Rapidement aussi, les tablettes ont été cassées ou perdues sans possibilité d’en racheter une nouvelle. Il y avait beaucoup de problèmes de connexion et le contenu pédagogique des manuels imposés par l’outil numérique bien souvent, ne convenait pas aux enseignants.

La plus-value pédagogique était nulle et même négative. Ce fut un coup de pub énorme sans que les conséquences sur l’enseignement et la santé des élèves ne soient anticipées.

Au bout de 3 ans, les tablettes ont été retirées du collège et il a fallu racheter des livres… Les enseignants qui avaient eu la prudence de garder les anciens manuels scolaires s’en sont félicités ! ».

Comment l’Education Nationale en partenariat avec le ministère de la ville (3) peut-elle distribuer des tablettes et des ordinateurs aux enfants à partir de 5 ans sans penser aux conséquences désastreuses que ces « cadeaux empoisonnés » auront inévitablement sur le développement des enfants ? De plus, l’Education Nationale apporte une caution inacceptable à l’utilisation de ces objets numériques. Les familles ne peuvent pas penser qu’il y a un danger à ce que leur enfant utilise un écran dès 5 ans puisqu’il est donné par l’école!

L’aberration provient aussi du fait qu’aucun message de prévention n’est donné lors de la remise des outils informatiques : limitation du temps d’exposition en fonction de l’âge de l’enfant, moments pour l’utiliser (pas le matin, pas pendant les repas, pas dans la chambre, pas avant de se coucher : « 4 pas » de Sabine Duflo), information sur les dangers d’internet et sur les contenus inappropriés, normes PEGI pour les jeux vidéo, aide à l’installation de contrôle parental…).

Cette distribution généralisée de matériel informatique aux enfants de plus en plus jeunes aura inévitablement un coût  considérable sur le plan de la santé psychique et physique des enfants concernés.

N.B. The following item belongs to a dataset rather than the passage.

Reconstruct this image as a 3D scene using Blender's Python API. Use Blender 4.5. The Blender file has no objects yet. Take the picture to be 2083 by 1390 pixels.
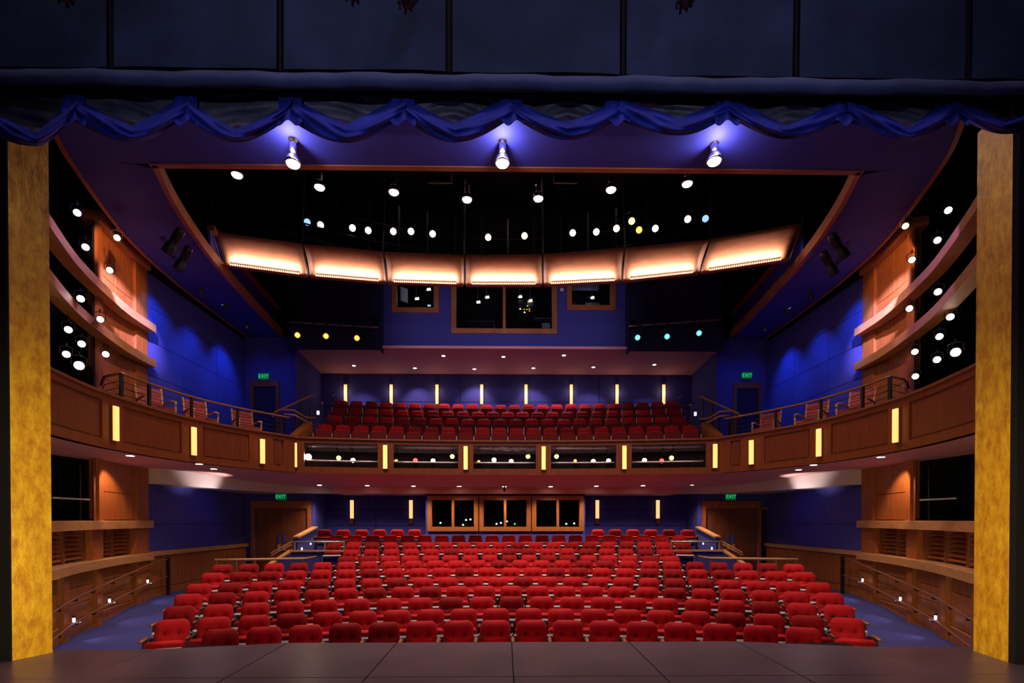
import bpy, bmesh, math, random
from mathutils import Vector, Matrix, Euler
random.seed(7)
PI = math.pi
C = bpy.context.scene.collection
sc = bpy.context.scene

# ------------------------------------------------------------------ camera
F = 1000.0                      # focal length in pixels of the 2083 px wide frame
CX, CZ, YAW, PITCH = -0.10, 1.5, 0.014, math.radians(0.5)
SHIFT = 371.7
cam_d = bpy.data.cameras.new('camera'); cam = bpy.data.objects.new('camera', cam_d); C.objects.link(cam)
cam.location = (CX, 0, CZ); cam.rotation_euler = (PI/2 - PITCH, 0, -YAW)
cam_d.sensor_width = 36; cam_d.lens = 36*F/2083; cam_d.shift_y = SHIFT/2083
cam_d.clip_start = 0.05; cam_d.clip_end = 200
sc.camera = cam
RM = Euler((PI/2 - PITCH, 0, -YAW)).to_matrix(); RMI = RM.transposed(); CL = Vector((CX, 0, CZ))
def ray(px, py): return RM @ Vector(((px-1041.5)/F, (695+SHIFT-py)/F, -1))
def P(px, py, Y):
    r = ray(px, py); return CL + r*(Y/r.y)
def Pz(px, py, z):
    r = ray(px, py); return CL + r*((z-CZ)/r.z)
def Px(px, py, X):
    r = ray(px, py); return CL + r*((X-CX)/r.x)
def proj(v):
    d = RMI @ (Vector(v)-CL); return 1041.5 + F*d.x/-d.z, 695+SHIFT - F*d.y/-d.z

# ------------------------------------------------------------------ world, view, big lights
w = bpy.data.worlds.new('world'); sc.world = w; w.use_nodes = True
w.node_tree.nodes['Background'].inputs[0].default_value = (0.02, 0.02, 0.05, 1)
w.node_tree.nodes['Background'].inputs[1].default_value = 0.02
sc.view_settings.view_transform = 'Standard'; sc.view_settings.look = 'None'
sc.view_settings.exposure = 0.0; sc.view_settings.gamma = 1.0; sc.view_settings.use_curve_mapping = False
try:
    sc.cycles.use_denoising = True
    sc.cycles.max_bounces = 6; sc.cycles.diffuse_bounces = 3; sc.cycles.sample_clamp_indirect = 3.0
except Exception: pass

def aim_rot(frm, to):
    return (Vector(to)-Vector(frm)).to_track_quat('-Z', 'Y').to_euler()
def spot(loc, to, power, col, deg=60, blend=0.6, r=0.08):
    l = bpy.data.lights.new('spot_lamp', 'SPOT'); l.energy = power; l.color = col
    l.spot_size = math.radians(deg); l.spot_blend = blend; l.shadow_soft_size = r
    o = bpy.data.objects.new('spot_lamp', l); o.location = loc; o.rotation_euler = aim_rot(loc, to); C.objects.link(o); return o
def point(loc, power, col, r=0.06):
    l = bpy.data.lights.new('point_lamp', 'POINT'); l.energy = power; l.color = col; l.shadow_soft_size = r
    o = bpy.data.objects.new('point_lamp', l); o.location = loc; C.objects.link(o); return o
def area(loc, to, power, col, sx, sy):
    l = bpy.data.lights.new('area_lamp', 'AREA'); l.energy = power; l.color = col; l.shape = 'RECTANGLE'; l.size = sx; l.size_y = sy
    o = bpy.data.objects.new('area_lamp', l); o.location = loc; o.rotation_euler = aim_rot(loc, to); C.objects.link(o); return o

WARM = (1.0, 0.80, 0.62); WHITE = (1.0, 0.93, 0.9)
# unseen area lamps added above the stage as its work light
area((0, 1.2, 7.0), (0, 5.2, 2.0), 26, (0.55, 0.55, 1.0), 7, 1.0)
area((0, 2.2, 9.0), (0, 4.6, 0.0), 80, (1.0, 0.66, 0.85), 8, 1.0)
# unseen blue spots added in front of the raised curtain
for x in (-2.6, 0.0, 2.6): spot((x*0.8, 1.6, 5.0), (x, 5.0, 5.7), 60, (0.5, 0.58, 1.0), 70, 0.9, 0.1)
# unseen low warm lamps added to brighten the gilded portal faces
for s in (-1, 1):
    spot((s*2.2, 2.6, 0.9), (s*5.2, 5.35, 1.3), 640, (1.0, 0.82, 0.42), 66, 0.9, 0.15)
# unseen fill lamp added under the front ceiling, reaching the whole room
area((0, 8.5, 8.3), (0, 12.0, 0), 70, (1.0, 0.72, 0.66), 8, 0.6)
# unseen spots added behind the reflectors to brighten the upper rear wall
for x in (-3.0, 0, 3.0): spot((x, 16.2, 8.5), (x*0.85, 18.9, 9.0), 60, (0.8, 0.75, 1.0), 120, 0.9, 0.1)

# ------------------------------------------------------------------ materials
def mat(name, col, rough=0.6, metal=0.0, noise=0.0, nscale=8.0, bump=0.0, bscale=60.0, emit=None, estr=0.0, stretch=None, spec=None, sheen=0.0, col2=None):
    m = bpy.data.materials.new(name); m.use_nodes = True; nt = m.node_tree; b = nt.nodes['Principled BSDF']
    b.inputs['Base Color'].default_value = (*col, 1); b.inputs['Roughness'].default_value = rough; b.inputs['Metallic'].default_value = metal
    if spec is not None: b.inputs['Specular IOR Level'].default_value = spec
    if sheen: b.inputs['Sheen Weight'].default_value = sheen; b.inputs['Sheen Roughness'].default_value = 0.4; b.inputs['Sheen Tint'].default_value = (min(1,col[0]*2+.2), col[1]+.12, col[2]+.15, 1)
    if emit is not None: b.inputs['Emission Color'].default_value = (*emit, 1); b.inputs['Emission Strength'].default_value = estr
    tc = None
    if noise or bump:
        tc = nt.nodes.new('ShaderNodeTexCoord'); mp = nt.nodes.new('ShaderNodeMapping')
        nt.links.new(tc.outputs['Object'], mp.inputs[0])
        if stretch: mp.inputs['Scale'].default_value = stretch
    if noise:
        n = nt.nodes.new('ShaderNodeTexNoise'); n.inputs['Scale'].default_value = nscale; n.inputs['Detail'].default_value = 5
        nt.links.new(mp.outputs[0], n.inputs['Vector'])
        r = nt.nodes.new('ShaderNodeValToRGB'); r.color_ramp.elements[0].position = 0.3; r.color_ramp.elements[1].position = 0.7
        c2 = col2 or tuple(min(1, c*(1+noise)) for c in col)
        r.color_ramp.elements[0].color = (*[c*(1-noise) for c in col], 1); r.color_ramp.elements[1].color = (*c2, 1)
        nt.links.new(n.outputs['Fac'], r.inputs[0]); nt.links.new(r.outputs[0], b.inputs['Base Color'])
    if bump:
        n2 = nt.nodes.new('ShaderNodeTexNoise'); n2.inputs['Scale'].default_value = bscale; n2.inputs['Detail'].default_value = 3
        nt.links.new(mp.outputs[0], n2.inputs['Vector'])
        bp = nt.nodes.new('ShaderNodeBump'); bp.inputs['Strength'].default_value = bump; bp.inputs['Distance'].default_value = 0.02
        nt.links.new(n2.outputs['Fac'], bp.inputs['Height']); nt.links.new(bp.outputs[0], b.inputs['Normal'])
    return m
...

Il est malheureusement probable que la plus-value pédagogique ne soit pas au rendez-vous des espérances affichées…

(1) Loi pour la refondation de l’école. 8 juillet 2013. « C’est par l’école qu’il est possible de lutter à la racine contre les déterminismes et les assignations, c’est par l’école qu’on élève le niveau général et qu’on oeuvre à la justice sociale. Les cités éducatives, dont le coeur est le collège du quartier, vont permettre de fédérer tous les acteurs et d’offrir aux enfants une éducation de qualité sur le temps scolaire, périscolaire et extrascolaire ». JEAN-MICHEL BLANQUER  (Ministre de l’Éducation nationale et de la Jeunesse)

(2) L’inspecteur d’Académie remet les ordinateurs « Cité Educative » à  des élèves de CP et CM1 de l’école Gaston Galloux  

(3) https://www.lagazettedescommunes.com/470760/la-tablette-individuelle-trop-chere-recalee-apres-quatre-ans-dessai/

(4) « Cité éducative » : dispositif d’accompagnement par l’État, qui vise à « fédérer tous les acteurs des quartiers prioritaires de la politique de la ville afin d’en faire des lieux de réussite républicaine ». Les cités éducatives associent les élus locaux, les services de l’Etat et les associations locales. L’objectif de ces dispositifs est la lutte contre décrochage scolaire grâce à la mise en place des projets éducatifs s’adressant à tous les niveaux de classe, de la maternelle à la terminale.100 millions d’euros seront ainsi engagés sur les trois prochaines années. Et ce dès cette rentrée 2019, selon le communiqué du ministère de l’Éducation nationale et de la Jeunesse.